Mantua, 5 September 2023 – Meeting after the death of the company Chair and CEO Roberto Colaninno, the Board of Directors of Piaggio & C. S.p.A. (PIA.MI) reformulated the corporate governance structure, after receiving the recommendations of the board committees.
Director Matteo Colaninno has been appointed to the post of Executive Chair, with powers largely consistent with those he held previously.
Director Michele Colaninno, who was already chief executive of global strategy, product, marketing and innovation, has been appointed Chief Executive Officer.
With a resolution approved by the Board of Statutory Auditors, the Board also coopted Carlo Zanetti as a new non-executive director, so keeping the number of board members unchanged.
The nine members of the Piaggio & C. S.p.A. Board of Directors – the majority of whom (5) meet the statutory independence requirements – are therefore: Matteo Colaninno (Executive Chair), Michele Colaninno (CEO), Graziano Gianmichele Visentin (independent director), Rita Ciccone (independent director), Patrizia Albano (independent director), Federica Savasi, Micaela Vescia (independent director), Andrea Formica (independent director) and Carlo Zanetti.

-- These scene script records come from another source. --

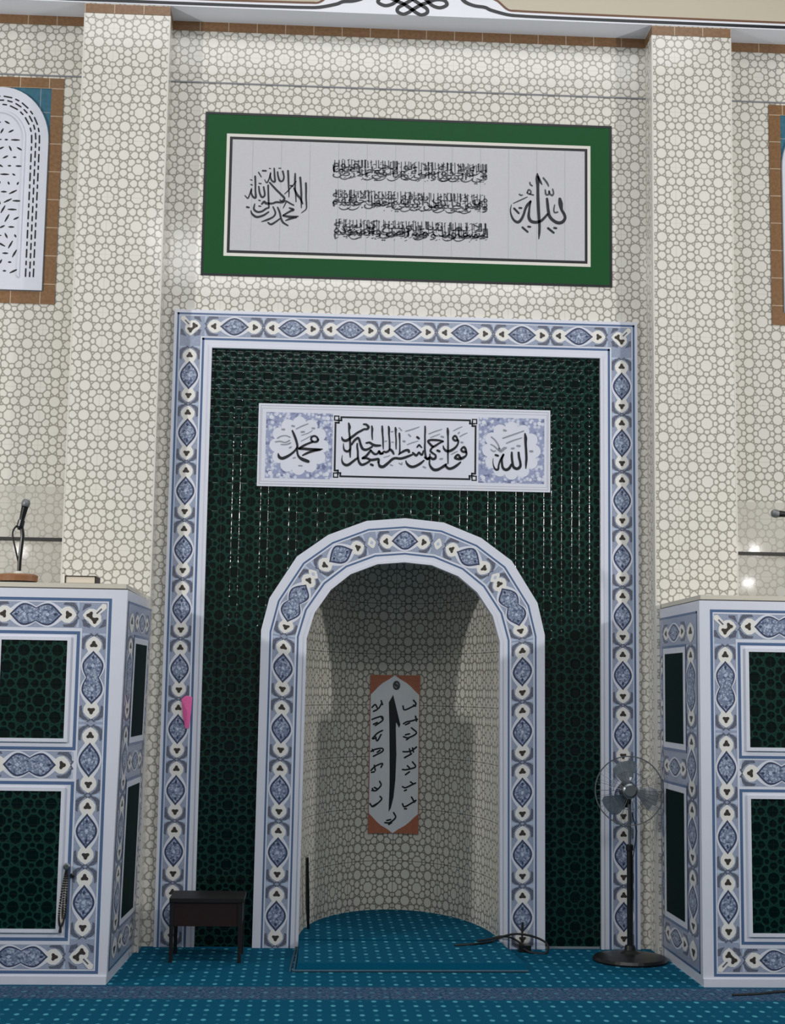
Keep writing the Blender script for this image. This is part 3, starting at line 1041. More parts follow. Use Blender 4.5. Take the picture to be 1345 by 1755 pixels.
NAMES = [
  "40,792 108,811 169,785 246,823|71,767 149,779|226,836 256,811",
  "44,716 152,729 250,735 261,710 115,678|153,697 75,685|230,735 251,722",
  "59,596 156,628 264,647|118,609 159,580 236,621|69,593 138,599",
  "34,514 122,527 260,533 270,514 85,483|63,527 83,514|162,508 221,521",
  "40,394 127,420 274,438 245,413|107,426 128,394|50,382 109,385",
  "65,268 154,268 251,300 220,325|114,287 173,278|75,281 95,268",
  "30,186 100,167 265,211 234,230|70,167 177,186",
  "672,804 702,779 840,798 928,817 878,842|879,811 919,804",
  "686,691 745,703 844,710 962,722|726,685 805,697|921,741 942,710",
  "690,609 789,603 945,634 845,666|729,621 808,628|750,590 828,609",
  "684,514 753,514 851,521 949,546|715,476 852,502|811,533 832,508|870,539 891,514",
  "679,401 758,401 934,420 874,451|739,369 817,388|776,426 816,413",
  "684,293 743,287 860,306 938,319|724,268 763,274|840,325 899,312",
  "688,186 728,167 865,192 952,211|729,155 768,155|863,230 923,199",
  "340,66 438,66 555,98 514,129|379,79 457,85|419,54 477,66",
]
ALIF = [(471, 874), (384, 826), (401, 685), (415, 495), (424, 306), (412, 132), (454, 155), (506, 224), (540, 338), (553, 495), (534, 659), (538, 700), (599, 664), (624, 685), (513, 823)]



def lettering(keys, parent, mats, y, pale=(), name='lettering', nib=1.0):
    mb = MB()
    for ks, mt, yy in ((keys, 0, y), (pale, 1, y + 0.0004)):
        for k in ks:
            for st in STROKES[k]:
                pts = [tuple(int(q) * 1e-4 for q in p.split(',')) for p in st.split(' ')]
                mb.ribbon(pts, lambda x, z: Vector((x, yy, z)), mt, nib=nib)
    return mb.build(name, mats, parent)


FORMS = {}
cp = 0xFE80
for ch, nf in (('\u0621', 1), ('\u0622', 2), ('\u0623', 2), ('\u0624', 2), ('\u0625', 2), ('\u0626', 4), ('\u0627', 2), ('\u0628', 4), ('\u0629', 2),
               ('\u062a', 4), ('\u062b', 4), ('\u062c', 4), ('\u062d', 4), ('\u062e', 4), ('\u062f', 2), ('\u0630', 2), ('\u0631', 2), ('\u0632', 2),
               ('\u0633', 4), ('\u0634', 4), ('\u0635', 4), ('\u0636', 4), ('\u0637', 4), ('\u0638', 4), ('\u0639', 4), ('\u063a', 4), ('\u0641', 4),
               ('\u0642', 4), ('\u0643', 4), ('\u0644', 4), ('\u0645', 4), ('\u0646', 4), ('\u0647', 4), ('\u0648', 2), ('\u0649', 2), ('\u064a', 4)):
    FORMS[ch] = (cp, nf)
    cp += nf


def shape_arabic(s):
    """joined letter forms, laid out right to left"""
    out = []
    i = 0
    prev_joins = False
    while i < len(s):
        c = s[i]
        if c not in FORMS:
            out.append(c)
            prev_joins = False
            i += 1
            continue
        base, nf = FORMS[c]
        if c == '\u0644' and i + 1 < len(s) and s[i + 1] in '\u0622\u0623\u0625\u0627':
            lig = {'\u0622': 0xFEF5, '\u0623': 0xFEF7, '\u0625': 0xFEF9, '\u0627': 0xFEFB}[s[i + 1]]
            out.append(chr(lig + (1 if prev_joins else 0)))
            prev_joins = False
            i += 2
            continue
        nxt = i + 1 < len(s) and s[i + 1] in FORMS and FORMS[s[i + 1]][1] > 1
        if nf == 4:
            k = (3 if nxt else 1) if prev_joins else (2 if nxt else 0)
            prev_joins = nxt
        else:
            k = 1 if (prev_joins and nf > 1) else 0
            prev_joins = False
        out.append(chr(base + k))
        i += 1
    return ''.join(out[::-1])


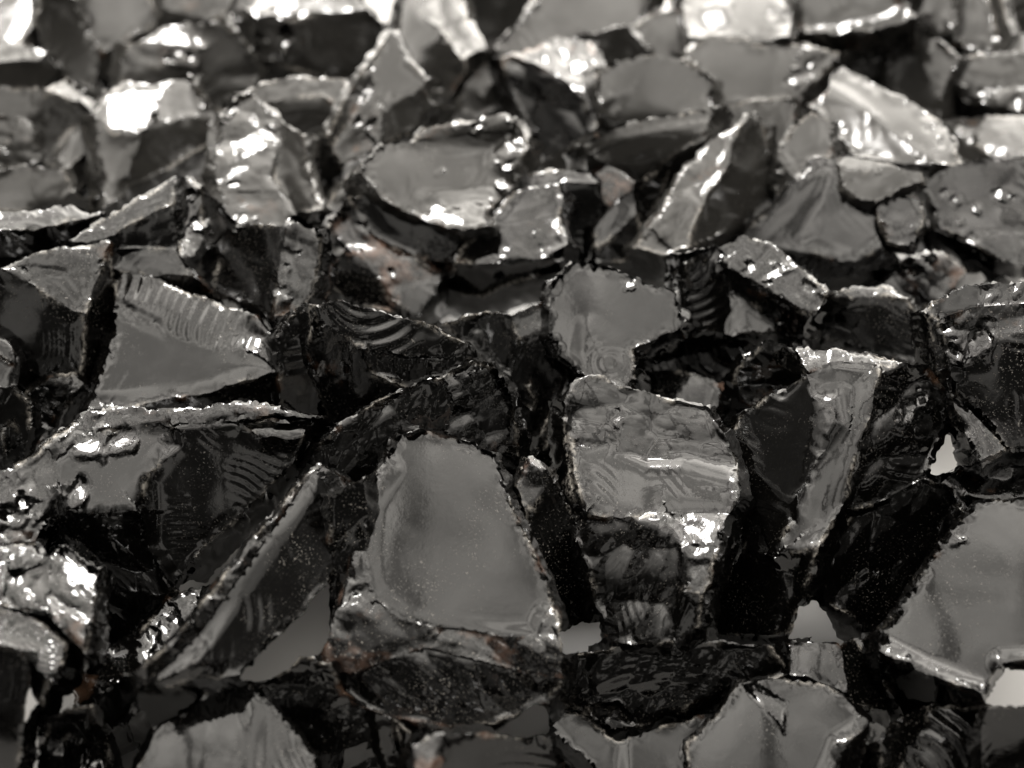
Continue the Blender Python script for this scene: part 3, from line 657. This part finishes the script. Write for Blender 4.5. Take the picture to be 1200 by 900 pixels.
S("two tier chunk with a milky chipped top step and a black lower front", [("t!", "660,470 680,445 700,440 735,456 765,481 760,501 720,516 690,526 670,521"), ("t=", "735,456 790,470 830,475 850,510 863,546 800,536 760,541 725,531 720,516 760,501 765,481"), ("tl+", "670,521 690,526 720,516 725,531 760,541 800,536 863,546 869,580 850,606 780,601 740,606 710,606 685,601"), ("kl!", "673,631 675,605 685,601 710,606 740,606 780,601 800,640 798,690 790,754 740,757 710,746 698,691"), ("W*", "780,601 850,606 842,640 800,640"), ("t*", "842,640 826,692 798,690 800,640"), ("r", "798,690 826,692 820,732 790,754"), ("dl", "660,470 670,521 685,601 675,605 664,530")], h=.44, scars='826,640,17 812,618,9 724,492,8')
S("brown ended black pebble at the near edge under the tall grey topped block", [("t*", "484,876 505,862 520,862 515,890 490,900"), ("r", "520,862 582,862 642,865 695,900 490,900 515,890")], h=.16, mat='rusty')
S("pair of thin dark blades standing under the tall grey topped block", [("k+", "440,838 462,845 480,860 490,900 462,900"), ("t", "455,842 462,840 470,880 462,885")], h=.16)
# front right
S("big pale faced boulder with dark cracks along its lower flank", [("t^", "1145,591 1160,584 1200,590 1200,771 1176,776 1131,701 1125,661"), ("t=", "1122,621 1145,591 1125,661 1131,701 1176,776 1150,813 1080,786 1030,761 1028,741 1065,696 1090,660"), ("d", "1030,761 1080,786 1150,813 1158,828 1060,838 1036,802"), ("k", "1176,776 1200,771 1200,790 1185,785")], h=.36, scars='1118,630,8')
S("thin upright grey chip between the layered slab and the pale faced boulder", [("t", "925,751 985,757 993,811 945,793 926,790"), ("kr", "985,757 1000,749 1030,788 1040,836 1000,828 993,811")], h=.3, scars='')
S("grey folded plate at the near edge with overlapping thin sheets", [("t", "720,868 800,846 842,834 806,872 800,900 720,900"), ("f", "640,828 690,842 720,868 720,900 690,892 655,866")], h=.2)
S("broad smooth grey plate with a pale triangular facet at the near edge", [("t^+", "842,834 865,801 886,799 920,797 970,803 1000,826 1018,851 985,872 960,900 800,900 806,872"), ("kr", "1018,851 1005,900 960,900 985,872")], h=.26, panes=("868,803 886,800 923,822 920,866 912,850",))
S("rounded blurry chunk with pale folds at the near edge", [("kr", "1032,872 1060,840 1090,826 1085,850 1060,880 1050,900 1032,900"), ("tr~", "1090,826 1126,828 1149,856 1152,900 1050,900 1060,880 1085,850")], h=.3, ripple=(1040, 930, 22, .12))
S("black block filling the near corner beside the blurry rounded chunk", [("k", "1158,830 1200,826 1200,900 1152,900 1149,856")], h=.16)
S("pyramid shaped grey chunk with a dark notch at the near edge", [("t", "255,802 290,797 297,830 293,870 290,900 140,900 185,856"), ("t", "290,797 330,836 371,886 368,900 290,900 293,870 297,830")], h=.32, scars='')

WORLD = 6.3; P1 = 850; P2_ = 140; FOCUS = 2.02; APERTURE = 0.037

# ------------------------------------------------------------------ tabletop
def tabletop():
    nx, ny = 60, 60
    vs = []; fs = []
    for j in range(ny + 1):
        for i in range(nx + 1):
            vs.append((-6 + 12 * i / nx, -4 + 12 * j / ny, 0.0))
    for j in range(ny):
        for i in range(nx):
            a = j * (nx + 1) + i; fs.append((a, a + 1, a + nx + 2, a + nx + 1))
    me = bpy.data.meshes.new('tabletop'); me.from_pydata(vs, [], fs); me.update()
    o = bpy.data.objects.new('tabletop', me); C.objects.link(o); o['kind'] = 'structure'
    m = bpy.data.materials.new('white_laminate'); m.use_nodes = True
    nt = m.node_tree; b = nt.nodes['Principled BSDF']
    n = nt.nodes.new('ShaderNodeTexNoise'); n.inputs['Scale'].default_value = 6; n.inputs['Detail'].default_value = 5
    r = nt.nodes.new('ShaderNodeValToRGB'); r.color_ramp.elements[0].color = (0.32, 0.315, 0.305, 1); r.color_ramp.elements[1].color = (0.32, 0.315, 0.31, 1)
    nt.links.new(n.outputs['Fac'], r.inputs[0]); nt.links.new(r.outputs[0], b.inputs['Base Color'])
    b.inputs['Roughness'].default_value = 0.35
    me.materials.append(m)
tabletop()

# ------------------------------------------------------------------ light
w = bpy.data.worlds.new('World'); scene.world = w; w.use_nodes = True
nt = w.node_tree; N = nt.nodes; L = nt.links
bg = N['Background']
tc = N.new('ShaderNodeTexCoord'); sp = N.new('ShaderNodeSeparateXYZ'); L.new(tc.outputs['Generated'], sp.inputs[0])
def mth(op, x, y=0.0):
    k = N.new('ShaderNodeMath'); k.operation = op
    for i, v in enumerate((x, y)):
        if isinstance(v, (int, float)): k.inputs[i].default_value = v
        else: L.new(v, k.inputs[i])
    return k.outputs[0]
th = mth('MULTIPLY', mth('ARCTAN2', sp.outputs[2], sp.outputs[1]), 180 / math.pi)   # 0 far horizon, 90 overhead
nz = N.new('ShaderNodeTexNoise'); nz.inputs['Scale'].default_value = 2.2; nz.inputs['Detail'].default_value = 2.5; L.new(tc.outputs['Generated'], nz.inputs[0])
wv = mth('MULTIPLY', mth('SUBTRACT', nz.outputs['Fac'], 0.5), 14.0)
tw = mth('ADD', th, wv)
rp = N.new('ShaderNodeValToRGB'); L.new(mth('DIVIDE', mth('ADD', tw, 20.0), 200.0), rp.inputs[0])
cr = rp.color_ramp
def stop(theta, v):
    return ((theta + 20) / 200.0, v)
st = [stop(-5, 0.05), stop(8, 0.5), stop(18, 1.5), stop(45, 1.05), stop(80, 0.64), stop(104, 0.42), stop(120, 0.12), stop(130, 0.022), stop(175, 0.014)]
cr.elements[0].position, cr.elements[0].color = st[0][0], (st[0][1],) * 3 + (1,)
cr.elements[1].position, cr.elements[1].color = st[-1][0], (st[-1][1],) * 3 + (1,)
for p, v in st[1:-1]:
    e = cr.elements.new(p); e.color = (v, v, v, 1)
ax = mth('ABSOLUTE', mth('ADD', sp.outputs[0], mth('MULTIPLY', wv, 0.006)))
mr = N.new('ShaderNodeMapRange'); L.new(ax, mr.inputs[0]); mr.inputs[1].default_value = 0.52; mr.inputs[2].default_value = 0.84; mr.inputs[3].default_value = 1.0; mr.inputs[4].default_value = 0.045
up = N.new('ShaderNodeMapRange'); L.new(sp.outputs[2], up.inputs[0]); up.inputs[1].default_value = -0.05; up.inputs[2].default_value = 0.03; up.inputs[3].default_value = 0.0; up.inputs[4].default_value = 1.0
n2 = N.new('ShaderNodeTexNoise'); n2.inputs['Scale'].default_value = 4.5; n2.inputs['Detail'].default_value = 2.0; L.new(tc.outputs['Generated'], n2.inputs[0])
pt = N.new('ShaderNodeMapRange'); L.new(n2.outputs['Fac'], pt.inputs[0]); pt.inputs[1].default_value = 0.54; pt.inputs[2].default_value = 0.60; pt.inputs[3].default_value = 0.0; pt.inputs[4].default_value = 0.15  # pale patches added to the unseen room's dark parts, lifting black faces
vr = N.new('ShaderNodeMapRange'); L.new(n2.outputs['Fac'], vr.inputs[0]); vr.inputs[1].default_value = 0.34; vr.inputs[2].default_value = 0.66; vr.inputs[3].default_value = 0.5; vr.inputs[4].default_value = 1.4
room = mth('MULTIPLY', mth('MULTIPLY', rp.outputs[0], mr.outputs[0]), vr.outputs[0])
bx = mth('ABSOLUTE', mth('ADD', mth('ADD', sp.outputs[0], 0.13), mth('MULTIPLY', wv, 0.004)))
by = mth('ABSOLUTE', mth('SUBTRACT', tw, 69.0))
b1 = N.new('ShaderNodeMapRange'); L.new(bx, b1.inputs[0]); b1.inputs[1].default_value = 0.022; b1.inputs[2].default_value = 0.034; b1.inputs[3].default_value = 0.4; b1.inputs[4].default_value = 1.0
b2 = N.new('ShaderNodeMapRange'); L.new(by, b2.inputs[0]); b2.inputs[1].default_value = 1.6; b2.inputs[2].default_value = 2.6; b2.inputs[3].default_value = 0.45; b2.inputs[4].default_value = 1.0
room = mth('MULTIPLY', room, mth('MINIMUM', b1.outputs[0], b2.outputs[0]))  # dark bars added to the unseen room to vary the reflections
lum = mth('MULTIPLY', mth('MAXIMUM', room, pt.outputs[0]), up.outputs[0])
cl = N.new('ShaderNodeMix'); cl.data_type = 'RGBA'; cl.blend_type = 'MULTIPLY'; cl.inputs[0].default_value = 1.0
cl.inputs[7].default_value = (1.0, 0.95, 0.875, 1)
L.new(lum, cl.inputs[6]); L.new(cl.outputs[2], bg.inputs['Color'])
bg.inputs['Strength'].default_value = WORLD

def lamp(name, direction, dist, sx, sy, power, col=(1, 0.97, 0.93)):
    ld = bpy.data.lights.new(name, 'AREA'); ld.shape = 'RECTANGLE'; ld.size = sx; ld.size_y = sy; ld.energy = power; ld.color = col
    o = bpy.data.objects.new(name, ld); C.objects.link(o)
    d = norm(direction); p = np.array([0, 0.3, 0.3]) + d * dist
    o.location = p; o.rotation_euler = Vector(-d).to_track_quat('-Z', 'Y').to_euler()
    return o
lamp('ceiling_lamp', LAMP['W'], 9.0, 2.4, 1.4, P1)
lamp('ceiling_lamp', direc(44, 0.40), 9.0, 0.7, 0.7, P2_)

# ------------------------------------------------------------------ camera object and render
cd = bpy.data.cameras.new('camera'); co = bpy.data.objects.new('camera', cd); C.objects.link(co)
co.matrix_world = Matrix(((RGT[0], UPV[0], -FWD[0], CAM[0]), (RGT[1], UPV[1], -FWD[1], CAM[1]), (RGT[2], UPV[2], -FWD[2], CAM[2]), (0, 0, 0, 1)))
cd.sensor_width = 36.0
cd.lens = 18.0 / (600.0 / FPX)
cd.clip_start = 0.01; cd.clip_end = 200
cd.dof.use_dof = True; cd.dof.focus_distance = FOCUS; cd.dof.aperture_fstop = cd.lens / 1000 / APERTURE
cd.dof.aperture_blades = 7
scene.camera = co
scene.view_settings.view_transform = 'Standard'; scene.view_settings.look = 'None'; scene.view_settings.exposure = 0; scene.view_settings.gamma = 1
scene.cycles.max_bounces = 6; scene.cycles.glossy_bounces = 4; scene.cycles.diffuse_bounces = 2
scene.cycles.use_denoising = True
scene.cycles.sample_clamp_indirect = 8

In compliance with legal requirements, the new director will remain in post until the next meeting of the shareholders. The term of office of the current Board of Directors is due to end when the shareholders meet to approve the financial statements as at and for the year ending 31 December 2023.
As of today, Carlo Zanetti does not own any Piaggio & C. S.p.A. shares.
Role of the Board
The Board has a central role in connection with corporate organisation and is responsible for the functions and strategic guidelines, as well as the verification of the existence of the necessary controls to monitor the performance of the Issuer and Group companies of which it is the Parent Company.
The Board has all powers for the management of the company and for this purpose can approve or execute all actions considered necessary or useful for the implementation of the objects of the company with the exception of those reserved by law and by the Articles of Association for the Shareholders’ Meeting.
In addition, the Board examines and approves the strategic, industrial and financial plans of the Issuer and of the Group of which it is the Parent Company, the corporate governance system and the structure of the Group of which it is the Parent Company.
Appointment
- The Company is administered by a Board of Directors comprising at least 7 and no more than 15 directors
- Board Directors are appointed by the Ordinary Shareholders’ Meeting based on lists submitted by Shareholders
- The term of the office shall not exceed three financial years
Requirements
Persons who have gained at least three years experience in the following may be appointed as directors of the company:
a) administration and supervision activities, i.e. senior management tasks in joint stock companies with share capital of at least two million EUR; or
b) professional activities or university teaching in legal, economic, financial and technical-scientific fields strictly related to Company operations; or
c) managerial functions with public bodies or the public administration sector operating in the credit, financial or insurance fields, or in any case in fields which are strictly related to the company operations.